I would be surprised if you haven’t re-evaluated some of your childhood beliefs.

For many of us, that reevaluation brought with it a major disappointment. “There is no Santa Claus!” I began to notice that Santa Claus had shoes just like Uncle Rudy… and, come think of it, his laugh sounded a lot like Uncle Rudy’s.

Many decades later, I have had to re-evaluate my thoughts about the mystery we call the Trinity.

Now, each Trinity Sunday, I am grateful to a great theologian of the last century who started me thinking. He wondered whether if the word Trinity was missing from the vocabulary of everyday Christians would anybody notice. Just think of the last time you prayed to the Trinity.

Where I started from

I grew up with two thoughts of the Trinity.

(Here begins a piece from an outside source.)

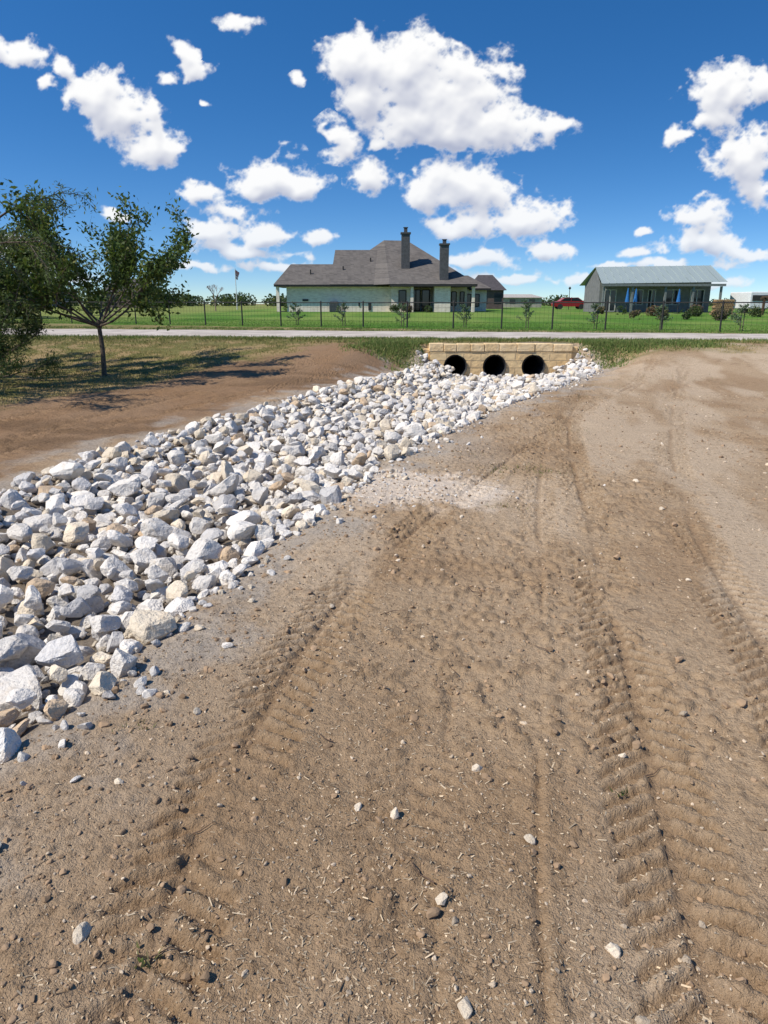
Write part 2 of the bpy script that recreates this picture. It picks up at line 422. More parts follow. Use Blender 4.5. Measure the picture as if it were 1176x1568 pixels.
for x, y, z, d, e_ in zip(xx, yy, hh, den, ed):
    if x < RE(y) - .1 or rng.random() > .16 + 2.2 * max(0, d - .42) + .6 * e_: continue
    r = float(np.clip(rng.lognormal(math.log(.0055), .55), .002, .022)) * (1 + y * .06)
    cl.append((x, y, z + r * .15, r, np.array([.37, .25, .15]) * rng.uniform(.6, 1.15), .8, 2))
build_stones(cl, 'dirt_clods', dirt_m)
xx, yy = near_pts(60000, 14, 1.6); n = len(xx)
den = fbm(xx * .9 + 4, yy * .9, 210, 3)
k = (xx > RE(yy)) & (rng.random(n) < .16 + 3.0 * np.maximum(0, den - .44))
xx, yy = xx[k], yy[k]; n = len(xx); hh = H(xx, yy)
ln = rng.lognormal(math.log(.0032), .6, n).clip(.0015, .017) * (1 + yy * .09); wd = rng.uniform(.0007, .0018, n) * (1 + yy * .15)
an = rng.uniform(0, 2 * np.pi, n); tl = rng.normal(0, .25, n)
dx, dy = np.cos(an), np.sin(an)
c0 = np.stack([xx, yy, hh + .0022], 1)
D = np.stack([dx * ln, dy * ln, tl * ln], 1); W = np.stack([-dy * wd, dx * wd, rng.normal(0, .4, n) * wd], 1)
V = np.stack([c0 - D - W, c0 + D - W, c0 + D + W, c0 - D + W], 1).reshape(-1, 3)
F = np.arange(4 * n).reshape(n, 4)
cc = np.array([.62, .485, .32])[None] * rng.uniform(.4, 1.15, (n, 1)); dk = rng.random(n) < .3; cc[dk] = [.15, .1, .06]
mesh_np('straw_debris', V, F, attr_mat('straw_material'), col=np.repeat(cc, 4, 0))
tw = MB()
for x, y, a, l in ((-.02,3.55,.5,.16),(.55,3.8,1.0,.14),(.5,3.9,-.6,.12),(-.65,1.9,.4,.1),(.33,2.9,1.7,.1),(1.9,3.0,-.7,.16),(.95,2.2,.5,.09),(.8,3.1,2.2,.1),(-.2,2.4,2.6,.09),(1.35,3.6,.2,.12),(-.65,1.45,.3,.12),(.15,1.7,2.4,.1)):
    p = Vector((x, y, float(H(x, y)) + .012)); d = Vector((math.cos(a), math.sin(a), .08))
    for i in range(4):
        q = p + d * l / 4; q.z = float(H(q.x, q.y)) + .01; tw.tube(p, q, .003 - i * .0005, .0025 - i * .0005, 5)
        p = q; d = (d + Vector((rnd.uniform(-.4, .4), rnd.uniform(-.4, .4), 0))).normalized()
tw.obj('twigs', simple('twig_material', (.14, .09, .06)))

# ------------------------------------------------------------------ grass
def blades(name, x, y, h, w, colr, mat, zoff=0):
    n = len(x); z = T(x, y) + zoff
    a = rng.uniform(0, 2 * np.pi, n); lean = rng.normal(0, .45, (n, 2)) * h[:, None]
    b0 = np.stack([x, y, z - .01], 1); W = np.stack([np.cos(a) * w, np.sin(a) * w, 0 * w], 1)
    t = b0 + np.stack([lean[:, 0], lean[:, 1], h], 1)
    V = np.stack([b0 - W, b0 + W, t], 1).reshape(-1, 3)
    return mesh_np(name, V, np.arange(3 * n).reshape(n, 3), mat, col=np.repeat(colr, 3, 0))
grass_m = attr_mat('grass_material', transl=.25)
n = 330000
x = rng.uniform(-22, 20, n); y = rng.uniform(9.5, 26.5, n)
m = grass_mask(x, y); m2 = fbm(x * 1.5, y * 1.5, 300, 4)
k = (rng.random(n) < m * (.25 + .75 * sst(.38, .55, m2))) & (y < roadF(x) - .1) & ~((x > 1.2) & (x < 5.9) & (y < 22.25))
x, y = x[k], y[k]; n = len(x)
edge = sst(21, 23.5, y + .13 * x)
g = np.array([.14, .17, .04]); d = np.array([.47, .36, .17]); mm = np.clip(rng.normal(.68, .25, n) - .35 * edge - 1.2 * (fbm(x * .7, y * .7, 310, 3) - .5), 0, 1)[:, None]
blades('dry_grass', x, y, rng.uniform(.02, .07, n) * (1 + .5 * edge), rng.uniform(.006, .016, n), g * (1 - mm) + d * mm, grass_m)
xs_, ys_ = [], []
for _ in range(2000):
    k = rng.random()
    if k < .18: cx, cy = rng.normal(.4, .6), rng.normal(21.9, .6)
    elif k < .5: cx, cy = 6 + 3.6 * rng.random() ** 1.3, rng.normal(21.8, .6)
    elif k < .8: cx = rng.uniform(-16, 16); cy = roadF(cx) - rng.random() * 1.0
    else: cx = rng.uniform(-22, 22); cy = roadB(cx) + rng.random() * 3
    if 1.2 < cx < 5.9 and cy < 22.4: continue
    if abs(float(chan_t(cx, cy))) < 1.02 and cy < 22: continue
    q = rng.integers(15, 40); xs_.append(cx + rng.normal(0, .15, q)); ys_.append(cy + rng.normal(0, .15, q))
x = np.concatenate(xs_); y = np.concatenate(ys_); n = len(x); mm = np.clip(rng.normal(.25, .2, n), 0, 1)[:, None]
blades('green_weeds', x, y, rng.uniform(.04, .13, n), rng.uniform(.008, .02, n), np.array([.10, .20, .04]) * (1 - mm) + d * mm, grass_m)
xs_, ys_ = [], []
for cx, cy, s, q in ((1.35,7.1,.22,300),(1.75,7.0,.12,90),(1.0,5.7,.1,60),(1.0,7.9,.1,40),(-1.0,2.5,.05,30),(3.6,13,.3,100),(4.4,15,.4,120),(2.6,9.5,.2,30),(-.62,1.45,.03,14),(.83,2.1,.02,10),(5.5,12,.5,60),(6.5,16,.8,200),(9,18,.8,250),(7.5,19,.6,250)):
    xs_.append(cx + rng.normal(0, s, q)); ys_.append(cy + rng.normal(0, s * .6, q))
x = np.concatenate(xs_); y = np.concatenate(ys_); n = len(x); mm = rng.uniform(0, 1, n)[:, None]
blades('weed_tufts', x, y, rng.uniform(.012, .045, n), rng.uniform(.003, .006, n), np.array([.09, .15, .03]) * (1 - mm) + np.array([.3, .24, .12]) * mm, grass_m)
n = 60000
x = rng.uniform(-25, 26, n); y = 36.5 - .38 * x - 1 + 12 * rng.random(n) ** 1.5
blades('lawn_grass', x, y, rng.uniform(.02, .07, n), rng.uniform(.01, .02, n), np.array([.12, .24, .04])[None] * rng.uniform(.7, 1.4, (n, 1)), grass_m)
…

The Trinity was a mystery that no one could explain except maybe by using the image of a three-leaf clover. I realize now that the focus was on a kind of theological math. How could there be three persons in one nature? I never thought about the “why” and what I could learn about myself from this mystery.

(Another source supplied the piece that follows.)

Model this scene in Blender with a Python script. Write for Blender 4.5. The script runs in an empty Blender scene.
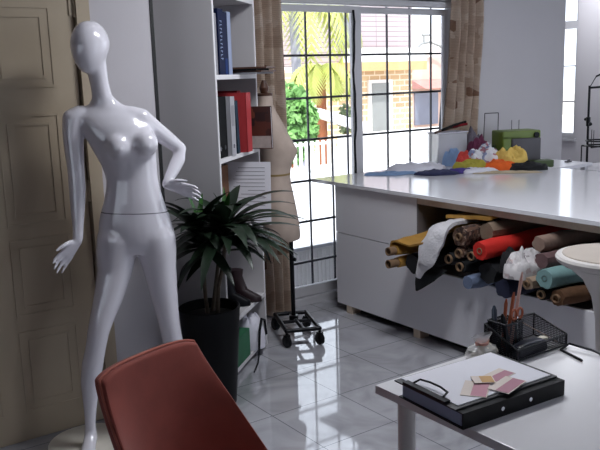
import bpy, bmesh, math, random
from mathutils import Vector, Matrix, noise
random.seed(7)
C = bpy.context.scene.collection
PI = math.pi
V = Vector

# ------------------------------------------------------------------ camera model (used to set out the far background)
F = 782.0
YAW, PITCH, ROLL = map(math.radians, (34.75, 10.81, 1.84))
EYE = V((0, 0, 1.65))
fw = V((math.sin(YAW)*math.cos(PITCH), math.cos(YAW)*math.cos(PITCH), -math.sin(PITCH)))
r0 = V((math.cos(YAW), -math.sin(YAW), 0)); d0 = fw.cross(r0)
rt = r0*math.cos(ROLL) + d0*math.sin(ROLL); dn = d0*math.cos(ROLL) - r0*math.sin(ROLL)
def at(px, py, Y):
    d = rt*((px-300)/F) + dn*((py-225)/F) + fw
    return EYE + d*(Y/d.y)

# ------------------------------------------------------------------ materials
def lin(c):
    return tuple((x/12.92 if x <= .04045 else ((x+.055)/1.055)**2.4) for x in c)
def hexc(h):
    return lin(tuple(int(h[i:i+2], 16)/255 for i in (0, 2, 4)))
class NT:
    def __init__(s, name):
        s.m = bpy.data.materials.new(name); s.m.use_nodes = True
        s.t = s.m.node_tree; s.n = s.t.nodes; s.l = s.t.links
        s.b = s.n['Principled BSDF']
    def new(s, t, **k):
        n = s.n.new(t)
        for a, v in k.items(): setattr(n, a, v)
        return n
    def set(s, **k):
        for a, v in k.items():
            s.b.inputs[a.replace('_', ' ')].default_value = v
def mat(name, col, rough=.5, metal=0, var=.06, scale=12, bump=0, bscale=60, sheen=0, coat=0, trans=0, alpha=1, emit=None):
    if isinstance(col, str): col = hexc(col)
    m = NT(name); m.set(Roughness=rough, Metallic=metal, Base_Color=(*col, 1))
    if trans: m.set(Transmission_Weight=trans, IOR=1.2)
    if alpha < 1: m.set(Alpha=alpha)
    if coat: m.set(Coat_Weight=coat, Coat_Roughness=.05)
    if sheen: m.set(Sheen_Weight=sheen, Sheen_Roughness=.4)
    tc = m.new('ShaderNodeTexCoord')
    if var:
        nz = m.new('ShaderNodeTexNoise'); nz.inputs['Scale'].default_value = scale; nz.inputs['Detail'].default_value = 5
        m.l.new(tc.outputs['Object'], nz.inputs['Vector'])
        rp = m.new('ShaderNodeValToRGB')
        rp.color_ramp.elements[0].position = .3; rp.color_ramp.elements[1].position = .7
        rp.color_ramp.elements[0].color = (*[c*(1-var) for c in col], 1)
        rp.color_ramp.elements[1].color = (*[min(1, c*(1+var)) for c in col], 1)
        m.l.new(nz.outputs['Fac'], rp.inputs['Fac']); m.l.new(rp.outputs['Color'], m.b.inputs['Base Color'])
    if bump:
        nb = m.new('ShaderNodeTexNoise'); nb.inputs['Scale'].default_value = bscale; nb.inputs['Detail'].default_value = 4
        m.l.new(tc.outputs['Object'], nb.inputs['Vector'])
        bp = m.new('ShaderNodeBump'); bp.inputs['Strength'].default_value = bump; bp.inputs['Distance'].default_value = .01
        m.l.new(nb.outputs['Fac'], bp.inputs['Height']); m.l.new(bp.outputs['Normal'], m.b.inputs['Normal'])
    return m.m
def brick_mat(name, c1, c2, mortar, w, h, ms=.012, rough=.8, axes='XZ', off=.5, shift=(0, 0), noise_amt=.0, nscale=3, coat=0):
    m = NT(name); m.set(Roughness=rough)
    if coat: m.set(Coat_Weight=coat, Coat_Roughness=.04)
    g = m.new('ShaderNodeNewGeometry'); sp = m.new('ShaderNodeSeparateXYZ'); cb = m.new('ShaderNodeCombineXYZ')
    m.l.new(g.outputs['Position'], sp.inputs[0])
    for k, a in enumerate(axes):
        ad = m.new('ShaderNodeMath', operation='SUBTRACT'); ad.inputs[1].default_value = shift[k]
        m.l.new(sp.outputs[a], ad.inputs[0]); m.l.new(ad.outputs[0], cb.inputs[k])
    b = m.new('ShaderNodeTexBrick', offset=off, squash=1, offset_frequency=2)
    b.inputs['Scale'].default_value = 1; b.inputs['Mortar Size'].default_value = ms; b.inputs['Mortar Smooth'].default_value = .1
    b.inputs['Brick Width'].default_value = w; b.inputs['Row Height'].default_value = h
    b.inputs['Color1'].default_value = (*hexc(c1), 1); b.inputs['Color2'].default_value = (*hexc(c2), 1); b.inputs['Mortar'].default_value = (*hexc(mortar), 1)
    m.l.new(cb.outputs[0], b.inputs['Vector'])
    out = b.outputs['Color']
    if noise_amt:
        nz = m.new('ShaderNodeTexNoise'); nz.inputs['Scale'].default_value = nscale; nz.inputs['Detail'].default_value = 8; nz.inputs['Distortion'].default_value = 1.6
        m.l.new(g.outputs['Position'], nz.inputs['Vector'])
        rp = m.new('ShaderNodeValToRGB'); rp.color_ramp.elements[0].position = .35; rp.color_ramp.elements[1].position = .62
        k = 1-noise_amt
        rp.color_ramp.elements[0].color = (k, k, k, 1); rp.color_ramp.elements[1].color = (1, 1, 1, 1)
        m.l.new(nz.outputs['Fac'], rp.inputs['Fac'])
        mx = m.new('ShaderNodeMix', data_type='RGBA', blend_type='MULTIPLY'); mx.inputs['Factor'].default_value = 1
        m.l.new(out, mx.inputs['A']); m.l.new(rp.outputs['Color'], mx.inputs['B']); out = mx.outputs['Result']
    m.l.new(out, m.b.inputs['Base Color'])
    return m.m
def patch_mat(name, cols, scale=(9, 9, 14), rough=.9, bands=0):
    """printed fabric: voronoi patches run through a ramp, crossed by fine printed lines"""
    m = NT(name); m.set(Roughness=rough)
    tc = m.new('ShaderNodeTexCoord'); mp = m.new('ShaderNodeMapping'); mp.inputs['Scale'].default_value = scale
    m.l.new(tc.outputs['Object'], mp.inputs['Vector'])
    vo = m.new('ShaderNodeTexVoronoi', distance='CHEBYCHEV'); vo.inputs['Scale'].default_value = 1
    m.l.new(mp.outputs[0], vo.inputs['Vector'])
    rp = m.new('ShaderNodeValToRGB'); rp.color_ramp.interpolation = 'CONSTANT'
    sp = m.new('ShaderNodeSeparateColor'); m.l.new(vo.outputs['Color'], sp.inputs[0])
    el = rp.color_ramp.elements
    while len(el) < len(cols): el.new(.5)
    for i, (p, c) in enumerate(cols): el[i].position = p; el[i].color = (*hexc(c), 1)
    m.l.new(sp.outputs[0], rp.inputs['Fac']); out = rp.outputs['Color']
    if bands:
        wv = m.new('ShaderNodeTexWave', bands_direction='Z'); wv.inputs['Scale'].default_value = bands; wv.inputs['Distortion'].default_value = 3; wv.inputs['Detail'].default_value = 3; wv.inputs['Detail Scale'].default_value = 4
        m.l.new(tc.outputs['Object'], wv.inputs['Vector'])
        r2 = m.new('ShaderNodeValToRGB'); r2.color_ramp.elements[0].position = .05; r2.color_ramp.elements[1].position = .35
        r2.color_ramp.elements[0].color = (.8, .77, .75, 1); r2.color_ramp.elements[1].color = (1, 1, 1, 1)
        m.l.new(wv.outputs['Fac'], r2.inputs['Fac'])
        mx = m.new('ShaderNodeMix', data_type='RGBA', blend_type='MULTIPLY'); mx.inputs['Factor'].default_value = 1
        m.l.new(out, mx.inputs['A']); m.l.new(r2.outputs['Color'], mx.inputs['B']); out = mx.outputs['Result']
    m.l.new(out, m.b.inputs['Base Color'])
    return m.m
def mesh_mat(name, col, cell=.006):
    """perforated sheet-metal mesh: square holes let the view through"""
    m = NT(name); m.set(Roughness=.45, Metallic=.6, Base_Color=(*hexc(col), 1))
    tc = m.new('ShaderNodeTexCoord'); sp = m.new('ShaderNodeSeparateXYZ'); m.l.new(tc.outputs['Object'], sp.inputs[0])
    def line(sock):
        a = m.new('ShaderNodeMath', operation='DIVIDE'); a.inputs[1].default_value = cell; m.l.new(sock, a.inputs[0])
        f = m.new('ShaderNodeMath', operation='FRACT'); m.l.new(a.outputs[0], f.inputs[0])
        g = m.new('ShaderNodeMath', operation='GREATER_THAN'); g.inputs[1].default_value = .62; m.l.new(f.outputs[0], g.inputs[0]); return g.outputs[0]
    s = m.new('ShaderNodeMath', operation='ADD'); m.l.new(sp.outputs['X'], s.inputs[0]); m.l.new(sp.outputs['Y'], s.inputs[1])
    mx = m.new('ShaderNodeMath', operation='MAXIMUM'); m.l.new(line(s.outputs[0]), mx.inputs[0]); m.l.new(line(sp.outputs['Z']), mx.inputs[1])
    m.l.new(mx.outputs[0], m.b.inputs['Alpha'])
    return m.m
def ramp_plain(m, *a): return m

M = {}
M['wall'] = mat('wall_paint', 'bdb9bd', .75, var=.02, scale=2, bump=.03, bscale=40)
M['wall2'] = mat('wall_paint_cool', 'cfccd0', .75, var=.02, scale=2, bump=.03, bscale=40)
M['ceil'] = mat('ceiling_paint', 'eeeef0', .85, var=.02)
M['floor'] = brick_mat('marble_tiles', 'bbbbc1', 'b5b5bc', '77787e', .4225, .4225, .0026, .06, 'XY', 0, (1.93, 2.652), .25, 3.2, .6)
M['cream'] = mat('cream_door_paint', 'ae9f89', .5, var=.03, scale=4)
M['gap_shade'] = mat('gap_shade_black', '0a0a0b', .6, var=0)  # near-black that paints the shade of the gap at the wall end
M['white_gloss'] = mat('glossy_white_laminate', 'dddde2', .12, var=.01, scale=3)
M['white_lam'] = mat('white_laminate', 'e2e1e6', .35, var=.015, scale=3)
M['apron'] = mat('pale_chipboard_edge', 'cbb9a6', .7, var=.06, scale=30)
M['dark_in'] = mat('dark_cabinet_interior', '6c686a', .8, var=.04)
M['plinth'] = mat('dark_plinth', '1b1a1c', .7, var=0)
M['frame_white'] = mat('white_aluminium', 'c9c8cc', .4, var=.01)
M['bar'] = mat('dark_window_bars', '3a3940', .5, .3, var=0)
M['glass'] = mat('window_glass', 'ffffff', .0, var=0, trans=1)
M['mann'] = None
M['bookcase'] = mat('grey_white_bookcase', 'c4c1c3', .5, var=.015, scale=3)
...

Our Father, despite being described as loving, often was presented a ruler who needed to be placated… Jesus came to change God’s mind. The Spirit was talked about mainly on Pentecost or when we received the sacrament of Confirmation.

Over-simplifications, yes! Yet, for all too many of us, that was it.

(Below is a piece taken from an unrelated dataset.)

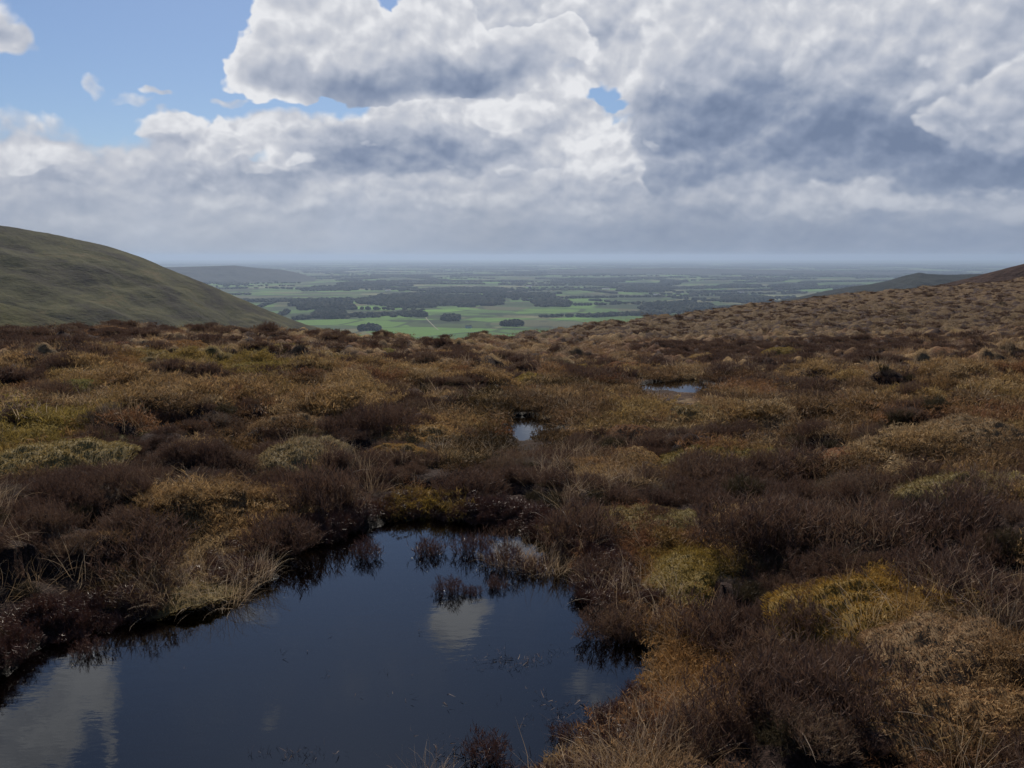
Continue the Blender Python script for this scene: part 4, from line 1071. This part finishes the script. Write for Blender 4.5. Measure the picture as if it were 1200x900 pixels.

Now each Trinity Sunday, and often in between, I gratefully realize I have re-evaluated my childhood notions. It has been quite a process.

How I have re-evaluated my notion of Trinity

It has been a journey from

  • Seeing Trinity as a puzzle… to Trinity as a model for our lives.
  • Moving beyond an intellectual understanding…  to a mystery to be lived.
  • Emphasizing three distinct persons… to seeing ourselves as a community made in the image and likeness of the ultimate community we name as God.
  • Trying to merely imitate Christ … to the imitation of the eternal community calling us to see myself as living in community with my sisters and brothers. 
  • Imagining God as a noun … to realizing God is a verb.

We are called to be like the God who loves in community. We are to live as the image and likeness of that God.

The difference it makes

All this has profound impact on my understanding of the mission of the church as the People of God.

I now see

  • the church as fulfilling its mission when others can say with wonderment, “See how these Christians love one another, treasuring the unity of their distinctness
  • the eucharist, not as something focused on what the priest does but as the reminder that our God is a servant God. A God who came not to be served but to teach us how to serve even the least of us, even to the last drop of our blood.
  • our lives as living responses to Jesus’ words and action  Do you understand what I, your lord and master, have done? Do this in memory of me, wash one another’s feet.
  • the last judgment reminding us that whatsoever you do to the least of my brothers and sisters, you do to me.

Then we will live out of the realization that we are made in the image and likeness of the divine community of the Trinity!

A Trinitarian Examination of conscience…

  • How conscious am I of being made in the image and likeness of the community we call God?
  • What is my greatest challenge in living out of that awareness?